▶ _The exercise_:
Return the lines exactly as they stand, from the first of the material through the line containing "loose('red', 1422.5, 483.5, 14, 'red".

▶ _Provided data_:
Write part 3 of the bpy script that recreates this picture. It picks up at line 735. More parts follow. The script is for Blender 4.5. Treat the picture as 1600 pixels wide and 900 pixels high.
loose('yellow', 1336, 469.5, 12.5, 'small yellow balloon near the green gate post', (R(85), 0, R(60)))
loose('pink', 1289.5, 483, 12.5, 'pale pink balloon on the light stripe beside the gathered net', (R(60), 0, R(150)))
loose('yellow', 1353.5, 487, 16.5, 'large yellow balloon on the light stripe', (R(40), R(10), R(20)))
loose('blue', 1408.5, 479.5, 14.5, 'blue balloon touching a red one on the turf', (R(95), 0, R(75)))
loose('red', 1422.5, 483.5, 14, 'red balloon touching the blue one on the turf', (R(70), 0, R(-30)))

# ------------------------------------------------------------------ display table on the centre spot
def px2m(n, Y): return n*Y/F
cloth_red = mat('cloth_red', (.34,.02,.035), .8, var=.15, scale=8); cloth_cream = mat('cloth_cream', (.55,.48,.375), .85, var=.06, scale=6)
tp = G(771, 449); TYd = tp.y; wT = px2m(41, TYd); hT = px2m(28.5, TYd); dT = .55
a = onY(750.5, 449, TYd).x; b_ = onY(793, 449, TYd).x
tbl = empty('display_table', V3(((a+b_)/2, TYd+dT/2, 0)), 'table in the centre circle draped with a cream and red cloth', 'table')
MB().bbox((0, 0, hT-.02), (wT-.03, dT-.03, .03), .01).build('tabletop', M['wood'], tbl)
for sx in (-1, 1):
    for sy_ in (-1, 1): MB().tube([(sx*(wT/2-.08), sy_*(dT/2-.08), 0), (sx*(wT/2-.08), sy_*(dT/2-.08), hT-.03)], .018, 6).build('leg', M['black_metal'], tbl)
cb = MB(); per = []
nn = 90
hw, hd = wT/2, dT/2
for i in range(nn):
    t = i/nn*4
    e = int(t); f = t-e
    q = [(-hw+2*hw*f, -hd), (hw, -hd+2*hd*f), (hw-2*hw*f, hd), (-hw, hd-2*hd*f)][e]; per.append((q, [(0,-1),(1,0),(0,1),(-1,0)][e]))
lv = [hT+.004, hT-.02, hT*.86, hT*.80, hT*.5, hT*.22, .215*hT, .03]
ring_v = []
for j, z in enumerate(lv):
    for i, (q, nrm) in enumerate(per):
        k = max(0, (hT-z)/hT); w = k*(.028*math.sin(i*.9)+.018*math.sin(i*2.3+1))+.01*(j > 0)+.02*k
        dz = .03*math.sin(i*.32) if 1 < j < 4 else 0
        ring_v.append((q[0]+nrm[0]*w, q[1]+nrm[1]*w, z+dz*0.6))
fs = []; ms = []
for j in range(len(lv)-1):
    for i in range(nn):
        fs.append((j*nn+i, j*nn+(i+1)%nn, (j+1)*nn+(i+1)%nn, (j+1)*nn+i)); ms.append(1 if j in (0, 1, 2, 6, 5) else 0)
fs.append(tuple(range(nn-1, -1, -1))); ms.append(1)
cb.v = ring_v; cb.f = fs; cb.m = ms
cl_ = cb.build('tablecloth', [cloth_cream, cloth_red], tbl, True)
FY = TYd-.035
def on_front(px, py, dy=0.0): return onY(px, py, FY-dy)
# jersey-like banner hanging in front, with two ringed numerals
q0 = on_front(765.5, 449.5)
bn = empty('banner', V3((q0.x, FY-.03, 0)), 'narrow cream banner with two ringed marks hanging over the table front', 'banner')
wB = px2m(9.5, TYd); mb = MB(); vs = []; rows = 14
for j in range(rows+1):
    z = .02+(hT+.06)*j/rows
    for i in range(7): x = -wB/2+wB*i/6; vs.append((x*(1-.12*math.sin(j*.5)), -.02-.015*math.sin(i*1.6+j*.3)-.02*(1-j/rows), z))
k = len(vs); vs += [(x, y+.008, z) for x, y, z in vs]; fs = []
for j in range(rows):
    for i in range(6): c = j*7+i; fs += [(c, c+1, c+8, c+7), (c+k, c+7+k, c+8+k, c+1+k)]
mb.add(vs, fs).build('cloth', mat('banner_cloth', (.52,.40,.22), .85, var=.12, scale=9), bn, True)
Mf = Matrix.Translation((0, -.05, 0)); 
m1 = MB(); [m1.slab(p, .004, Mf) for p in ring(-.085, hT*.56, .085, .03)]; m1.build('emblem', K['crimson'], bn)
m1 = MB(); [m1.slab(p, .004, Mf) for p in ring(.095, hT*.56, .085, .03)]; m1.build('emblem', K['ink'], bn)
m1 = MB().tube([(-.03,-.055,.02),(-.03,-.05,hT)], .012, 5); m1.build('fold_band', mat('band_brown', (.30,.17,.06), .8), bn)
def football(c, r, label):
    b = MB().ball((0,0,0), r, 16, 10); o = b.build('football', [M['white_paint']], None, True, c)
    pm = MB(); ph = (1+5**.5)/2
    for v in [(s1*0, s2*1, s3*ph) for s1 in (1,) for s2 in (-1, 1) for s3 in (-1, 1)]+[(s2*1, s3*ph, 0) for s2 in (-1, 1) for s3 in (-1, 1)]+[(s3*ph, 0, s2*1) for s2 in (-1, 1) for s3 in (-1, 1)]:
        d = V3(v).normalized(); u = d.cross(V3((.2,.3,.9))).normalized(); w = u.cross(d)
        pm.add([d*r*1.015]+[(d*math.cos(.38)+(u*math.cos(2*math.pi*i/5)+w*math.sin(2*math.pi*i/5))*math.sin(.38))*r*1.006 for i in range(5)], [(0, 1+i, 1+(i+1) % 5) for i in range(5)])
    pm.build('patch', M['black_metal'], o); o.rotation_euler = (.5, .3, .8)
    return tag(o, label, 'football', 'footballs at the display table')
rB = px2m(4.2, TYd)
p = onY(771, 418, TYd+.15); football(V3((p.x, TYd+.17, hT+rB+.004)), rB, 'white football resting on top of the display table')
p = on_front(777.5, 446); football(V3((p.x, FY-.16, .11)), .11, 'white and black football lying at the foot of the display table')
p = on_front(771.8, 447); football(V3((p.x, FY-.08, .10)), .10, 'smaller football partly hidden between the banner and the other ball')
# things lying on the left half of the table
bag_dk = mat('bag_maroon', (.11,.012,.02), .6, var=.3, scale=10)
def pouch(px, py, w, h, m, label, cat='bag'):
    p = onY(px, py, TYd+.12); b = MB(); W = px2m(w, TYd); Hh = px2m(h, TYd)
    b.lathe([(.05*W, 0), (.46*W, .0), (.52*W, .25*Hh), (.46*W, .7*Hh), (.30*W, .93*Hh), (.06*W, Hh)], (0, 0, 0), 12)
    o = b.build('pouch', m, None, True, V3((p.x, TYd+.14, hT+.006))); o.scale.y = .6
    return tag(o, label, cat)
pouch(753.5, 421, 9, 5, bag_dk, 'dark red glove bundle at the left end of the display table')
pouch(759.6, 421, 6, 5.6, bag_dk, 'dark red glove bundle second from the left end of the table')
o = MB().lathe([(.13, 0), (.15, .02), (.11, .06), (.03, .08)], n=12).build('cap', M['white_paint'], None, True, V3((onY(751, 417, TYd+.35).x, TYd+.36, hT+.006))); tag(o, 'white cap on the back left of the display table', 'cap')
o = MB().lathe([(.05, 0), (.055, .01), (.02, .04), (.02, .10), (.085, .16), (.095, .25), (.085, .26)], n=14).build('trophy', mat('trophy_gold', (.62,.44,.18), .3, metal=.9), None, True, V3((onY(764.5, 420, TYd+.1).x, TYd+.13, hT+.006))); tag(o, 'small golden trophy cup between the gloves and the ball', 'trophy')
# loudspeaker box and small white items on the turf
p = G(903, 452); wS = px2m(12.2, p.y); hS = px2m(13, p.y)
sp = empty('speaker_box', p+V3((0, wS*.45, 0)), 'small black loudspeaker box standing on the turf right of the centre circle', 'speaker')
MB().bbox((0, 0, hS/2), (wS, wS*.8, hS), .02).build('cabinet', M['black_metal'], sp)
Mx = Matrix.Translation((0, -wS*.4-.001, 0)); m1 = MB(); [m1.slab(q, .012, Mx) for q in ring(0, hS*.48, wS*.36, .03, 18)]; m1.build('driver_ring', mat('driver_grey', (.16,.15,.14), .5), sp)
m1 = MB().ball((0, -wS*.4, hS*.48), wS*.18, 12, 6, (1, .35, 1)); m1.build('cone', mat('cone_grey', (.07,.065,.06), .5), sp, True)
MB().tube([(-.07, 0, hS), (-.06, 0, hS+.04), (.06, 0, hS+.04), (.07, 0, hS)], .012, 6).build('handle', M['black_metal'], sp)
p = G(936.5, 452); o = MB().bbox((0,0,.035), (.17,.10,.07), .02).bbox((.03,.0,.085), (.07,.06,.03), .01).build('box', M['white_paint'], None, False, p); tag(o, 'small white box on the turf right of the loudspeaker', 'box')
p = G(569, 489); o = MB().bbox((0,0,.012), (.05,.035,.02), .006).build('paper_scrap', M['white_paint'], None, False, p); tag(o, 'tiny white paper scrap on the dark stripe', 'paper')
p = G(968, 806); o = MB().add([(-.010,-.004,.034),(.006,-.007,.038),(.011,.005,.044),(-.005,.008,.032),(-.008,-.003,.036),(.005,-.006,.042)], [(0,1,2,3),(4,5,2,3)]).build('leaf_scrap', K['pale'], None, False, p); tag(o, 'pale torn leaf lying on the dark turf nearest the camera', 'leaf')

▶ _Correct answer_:
Write part 3 of the bpy script that recreates this picture. It picks up at line 735. More parts follow. The script is for Blender 4.5. Treat the picture as 1600 pixels wide and 900 pixels high.
loose('yellow', 1336, 469.5, 12.5, 'small yellow balloon near the green gate post', (R(85), 0, R(60)))
loose('pink', 1289.5, 483, 12.5, 'pale pink balloon on the light stripe beside the gathered net', (R(60), 0, R(150)))
loose('yellow', 1353.5, 487, 16.5, 'large yellow balloon on the light stripe', (R(40), R(10), R(20)))
loose('blue', 1408.5, 479.5, 14.5, 'blue balloon touching a red one on the turf', (R(95), 0, R(75)))
loose('red', 1422.5, 483.5, 14, 'red balloon touching the blue one on the turf', (R(70), 0, R(-30)))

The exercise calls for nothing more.